The Royal Duchies might make themselves useful across the board. Harland & Wolff used to be owned by the British State. It is poised to be bought by Navantia, which is the Spanish State. Britain will allow ownership by any state apart from our own. But if the Royal Duchies are private estates engaged in commerce, then what Thatcherite or Blairite could object to their purchase of, say, Thames Water? Thames Water’s bonds are now classified as junk. How much could it possibly cost to buy a company like that? And so on. Either these acquisitions would work, or the outcry would be so loud that the real solution, renationalisation, would become unstoppable.
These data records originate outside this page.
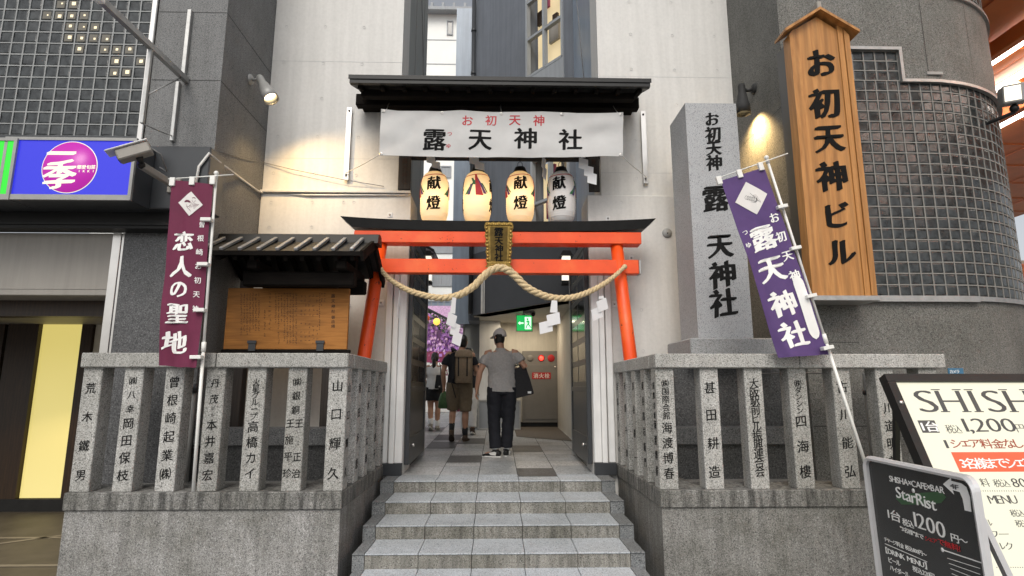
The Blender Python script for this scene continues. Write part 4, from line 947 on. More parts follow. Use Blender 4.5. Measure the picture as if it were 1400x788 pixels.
# ================================================================ NOTICE BOARD with its own little roof
nb = thing('notice_board', (-2.05, 5.95, ZLG), 'roofed wooden notice board of faded writing behind the left fence', 'notice board')
YNB = 5.86; a = PY(312, 394, YNB); b = PY(474, 478, YNB)
m = MB(); m.box(a.x, b.x, YNB, YNB + 0.04, b.z, a.z, 0, 0.004); bd = m.build('board', 'boardwood', nb)
m = MB(); m.box(a.x - 0.02, b.x + 0.03, YNB + 0.0, YNB + 0.05, b.z - 0.09, b.z - 0.003, 0, 0.004); m.build('lower_rail', 'darkwood', nb)
m = MB()
for px in (345, 438): p = PY(px, 470, YNB); m.box(p.x - 0.035, p.x + 0.035, YNB - 0.012, YNB - 0.001, p.z - 0.075, p.z + 0.02, 0, 0.002); m.box(p.x - 0.045, p.x + 0.045, YNB - 0.02, YNB - 0.0125, p.z + 0.0, p.z + 0.03, 0, 0.002)
build_each(m, 'clip', 'charcoal', nb)
for x in (a.x + 0.14, b.x - 0.2):
    m = MB(); m.box(x - 0.05, x + 0.05, YNB + 0.052, YNB + 0.15, ZLG, 2.75, 0, 0.006); m.build('post', 'darkwoodv', nb)
# faded writing: title column, then brush-mark columns (illegible in the photograph)
s1 = pxs(440, 430, YNB); lettering('lettering', 'inkbr', bd, pcol('露天神社', (455.5, 405), (455.5, 426), 5.6, YNB) + pcol('御由緒', (455.5, 434), (455.5, 446), 5.2, YNB), plane_fn(YNB), 0.0008, 0.012, 0.03)
m = MB(); random.seed(5)
def marks(px, y0, y1, sz, gap=0.0):
    y = y0
    while y < y1:
        if random.random() > 0.08:
            p = PY(px, y, YNB)
            for _ in range(3):
                w = sz * s1 * random.uniform(0.3, 0.9); h = 0.0022 if random.random() < 0.6 else sz * s1 * 0.7; w = w if h < 0.005 else 0.0024
                dx = random.uniform(-.3, .3) * sz * s1; dz = random.uniform(-.35, .35) * sz * s1
                m.box(p.x + dx - w / 2, p.x + dx + w / 2, YNB - 0.0012, YNB - 0.0002, p.z + dz - h / 2, p.z + dz + h / 2)
        y += sz * 1.12 + gap
for px in (444, 440, 437): marks(px, 402, 412 if px > 441 else (421 if px == 440 else 452), 2.2)
for px in (434, 428.5, 423, 417.5, 412): marks(px, 405, 434, 3.6, 2.4); marks(px, 443 if px < 424 else 446, 470, 3.0, 2.4)
for px in (405, 401, 397, 393, 389, 385, 381, 377): marks(px, 402, random.choice((470, 468, 440, 471)), 2.6)
marks(369, 402, 455, 4.2, 1.2); marks(362, 425, 462, 2.8)
for px in (354, 350, 346, 342, 338, 334, 330): marks(px, 402, random.choice((455, 452, 460)), 2.6)
m.build('brush_marks', 'inkbr', bd)
# roof
rx0, rx1 = PY(296, 322, 5.9).x, PY(519, 330, 5.9).x
zr = PY(420, 322, 5.9).z; ye = 5.42; ze = PY(420, 346, ye).z; yr = 5.92; yk = 6.42; zk = ze - 0.05
def slope(t): return Vector((0, ye + (yr - 0.06 - ye) * t, ze + (zr - 0.07 - ze) * t))
m = MB(); m.prism([(ye, ze - 0.012), (yr, zr - 0.085), (yk, zk - 0.012), (yk, zk + 0.02), (yr, zr - 0.045), (ye, ze + 0.02)], lambda u, v, w: Vector((w, u, v)), rx0 + 0.04, rx1 - 0.06); m.build('roof', 'copper', nb)
m = MB(); m.prism([(yr - 0.11, zr - 0.10), (yr - 0.075, zr - 0.005), (yr - 0.03, zr + 0.012), (yr + 0.03, zr + 0.012), (yr + 0.075, zr - 0.005), (yr + 0.11, zr - 0.1)], lambda u, v, w: Vector((w, u, v)), rx0, rx1); m.build('ridge_cap', 'copper', nb)
m = MB(); n = 9
for i in range(n):
    x = rx0 + 0.12 + (rx1 - 0.16 - rx0 - 0.12) * i / (n - 1); A = Vector((x, ye - 0.015, ze + 0.032)); B = Vector((x, yr - 0.1, zr - 0.055)); m.bar(A, B, 0.036, 0.03, 0, (0, 0, 1), 0.004)
m.build('roof_batten', 'batten', nb)
m = MB(); m.box(rx0 + 0.03, rx1 - 0.05, ye - 0.02, ye - 0.002, ze - 0.03, ze + 0.016, 0, 0.003); m.build('eave_fascia', 'darkwood', nb)
m = MB()
for i in range(10):
    x = rx0 + 0.1 + (rx1 - rx0 - 0.26) * i / 9; m.bar((x, ye + 0.02, ze - 0.045), (x, yr, zr - 0.12), 0.04, 0.05); m.bar((x, yk - 0.02, zk - 0.045), (x, yr, zr - 0.12), 0.04, 0.05)
m.build('rafter', 'darkwood', nb)
for x, nm in ((rx1 - 0.055, 1), (rx0 + 0.035, 0)):
    m = MB(); m.bar((x, ye - 0.03, ze - 0.03), (x, yr, zr - 0.085), 0.03, 0.1); m.bar((x, yk + 0.05, zk - 0.065), (x, yr, zr - 0.085), 0.03, 0.1); build_each(m, 'bargeboard', 'darkwood', nb)
pb = PY(484, 380, 5.66)
m = MB(); zb1 = PY(400, 371, 5.62).z; zb2 = PY(400, 391, 5.62).z; m.box(PY(331, 380, 5.62).x, PY(484, 380, 5.62).x, 5.62, 5.74, zb2, zb1, 0, 0.015); m.box(PY(331, 380, 5.62).x, PY(484, 380, 5.62).x, 6.1, 6.2, zb2, zb1, 0, 0.015); m.build('eave_beam', 'darkwood', nb)
m = MB()
for x in (PY(350, 380, 5.62).x, PY(470, 380, 5.62).x): m.box(x - 0.05, x + 0.05, 5.5, 6.3, zb1 + 0.002, zb1 + 0.09, 0, 0.01); m.box(x - 0.045, x + 0.045, 5.87, 5.97, 2.7, zr - 0.12)
build_each(m, 'cross_arm', 'darkwood', nb)

# ================================================================ STONE MONUMENT
YM = 5.75
mo = thing('stone_monument', (2.28, 6.0, ZLG), 'tall square grey granite monument with large black brush characters, right of the torii', 'monument')
a0 = PY(936.5, 141, YM); a1 = PY(1006, 141, YM); b0 = PY(955, 463, YM); b1 = PY(1030, 463, YM)
xl, xr = (a0.x + b0.x) / 2 - 0.0, (a1.x + b1.x) / 2; zmb = b0.z; zmt = a0.z; dp = 0.55
m = MB(); wt = 0.0
m.add([(b0.x, YM, zmb), (b1.x, YM, zmb), (b1.x, YM + dp, zmb), (b0.x, YM + dp, zmb), (a0.x, YM, zmt), (a1.x, YM, zmt), (a1.x, YM + dp, zmt), (a0.x, YM + dp, zmt), ((a0.x + a1.x) / 2, YM + dp / 2, zmt + 0.05)], [(3, 2, 1, 0), (0, 1, 5, 4), (1, 2, 6, 5), (2, 3, 7, 6), (3, 0, 4, 7), (4, 5, 8), (5, 6, 8), (6, 7, 8), (7, 4, 8)]); sh = m.build('shaft', 'mon', mo)
m = MB(); c0 = PY(944, 463, YM - 0.12); c1 = PY(1065, 463, YM - 0.12); m.box(c0.x, c1.x, YM - 0.12, YM + dp + 0.12, PY(1000, 479, YM - 0.12).z - 0.1, zmb - 0.004, 0, 0.012); m.build('base', 'mon', mo)
m = MB(); m.box(c0.x - 0.12, c1.x + 0.12, YM + 0.10, YM + dp + 0.2, ZLG - 0.02, PY(1000, 479, YM - 0.12).z - 0.103, 0, 0.01); m.build('shaded_foundation', 'dark_gr', mo)  # dark colour paints the shade of the recess behind the posts
its = []
for ch, x, y_, s_ in (('お', 974, 163, 21), ('初', 974.5, 184, 24), ('天', 976, 203.5, 23), ('神', 976, 223, 24), ('露', 979, 272, 39), ('天', 984.5, 337, 38), ('神', 987, 375, 40), ('社', 989, 414, 40)):
    p = PY(x, y_, YM); its.append((ch, p.x, p.z, s_ * pxs(x, y_, YM), 0.95))
lettering('lettering', 'inkgr', sh, its, plane_fn(YM), 0.002, 0.035, 0.045, 0.09)

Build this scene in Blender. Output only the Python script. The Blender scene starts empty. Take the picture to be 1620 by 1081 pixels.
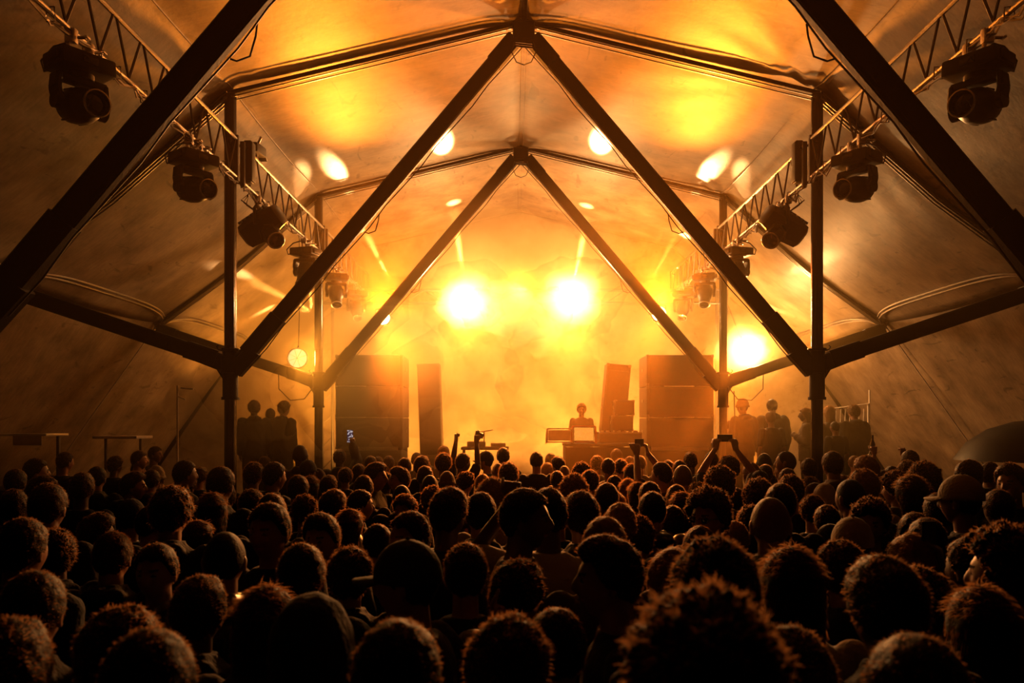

The Attlee Government missed a trick in not branding the nationalised industries “Royal”, with crowns and royal cyphers all over them. It would have assumed that privatisation, a word that did not exist at the time, was inconceivable. In the end, not even the Crown and the Cypher saved the Royal Mail, but Margaret Thatcher had ruled out its privatisation, “because it’s Royal.” If so had everything else been, then on her own principles, she could not have privatised any of them. Better luck next time? Amend the next available piece of legislation to proclaim the Royal National Health Service.

Brett H
Brett H
1 month ago

I have nothing against monarchies but I can’t help feeling that the people who reach out to them are infantilised by the relationship. Monarchies obviously have no power in the modern world and yet people reach out to them for some comfort or righting of an injustice. It’s interesting that an emotion like that still exists today.

ernest turro
ernest turro
1 month ago

Son of Franco’s contemptible heir, this idiot and his fascistic entourage should stay the hell out of the Catalan Countries.

UnHerd Reader
UnHerd Reader
1 month ago
Reply to  ernest turro

The “contemptible heir”, who saved Spanish democracy. Many great men have flawed personalities, or are prone to thinking they can get away with anything, that you must have discovered going through life.
David Eades

Geoff W
Geoff W
1 month ago

“And whenever he or the late Queen Elizabeth have gone to places such as Canada and New Zealand, local indigenous leaders invariably ask to meet and to present their demands when it would be far more useful to lobby their MPs.”
I live in Australia. This is rubbish. Indigenous leaders don’t have to “ask” to meet the monarch, they’re invited as a matter of practicality and/or courtesy, as other community leaders are. And the only “demand” I’m aware of recently was that by the indigenous senator Lidia Thorpe, who denounced Charles and Camilla as the heads of a colonialist empire, and said “f**k” while doing so. Not much magical in that.
Note also the false dichotomy between meeting the monarch and lobbying MPs; it’s possible to do both.
(No correspondence will be entered into on the merits of Senator Thorpe’s case; I’m only saying that her behaviour is part of the evidence that this writer is talking through their hat.)

Brett H
Brett H
1 month ago
Reply to  Geoff W

And whenever he or the late Queen Elizabeth have gone to places such as Canada and New Zealand, local indigenous leaders invariably ask to meet and to present their demands when it would be far more useful to lobby their MPs.”
In fact their petitions to the Monarch are symbolic only because those Commonwealth countries would not tolerate any interference by a Monarch. Which makes it all the more an emotional relationship that serves only one purpose, which is, as I said, to comfort the infantilism of the people.

Josef Švejk
Josef Švejk
1 month ago

This article is a load of rubbish. There are so many alternate arguments that they would fill fifty columns.

Josef Švejk
Josef Švejk
1 month ago
Reply to  Josef Švejk

Outsiders view many Europeans particularly those of Spain and Great Britain as besotted fools. It has always been thus, although force of arms has been replaced by Women’s magazines and the Daily Mail.
Royalty and Breakfast TV go hand in hand keeping the masses foolish and in line.

UnHerd Reader
UnHerd Reader
1 month ago

No it doesn’t lol. Monarchy in 21st century is disgusting

UnHerd Reader
UnHerd Reader
1 month ago
Reply to  UnHerd Reader

Don’t you find republics a bit disgusting too? Nigeria, Pakistan, N Korea, Chad, Congo, Venezuela, Iran, Syria, Kazakhstan… The list is endless. The USA, France, Mexico, the Ukraine, Russia, Greece, Brazil, Argentina, Rumania, their politics leave nothing to be desired, their heads of state mired in either scandals, corruption, double dealings or hubris, or in some cases all of these things. Look at the 7 European kingdoms and the Grand Duchy of Luxembourg, and explain in what way these exemplary democracies are disgusting.
David Eades

Bobby Levit
Bobby Levit
1 month ago

What I got from this pitiful article is that “Republicans bad”

Michael Clarke
Michael Clarke
1 month ago

Maybe or maybe the people of Valencia think that King Felipe is a better man than the PM.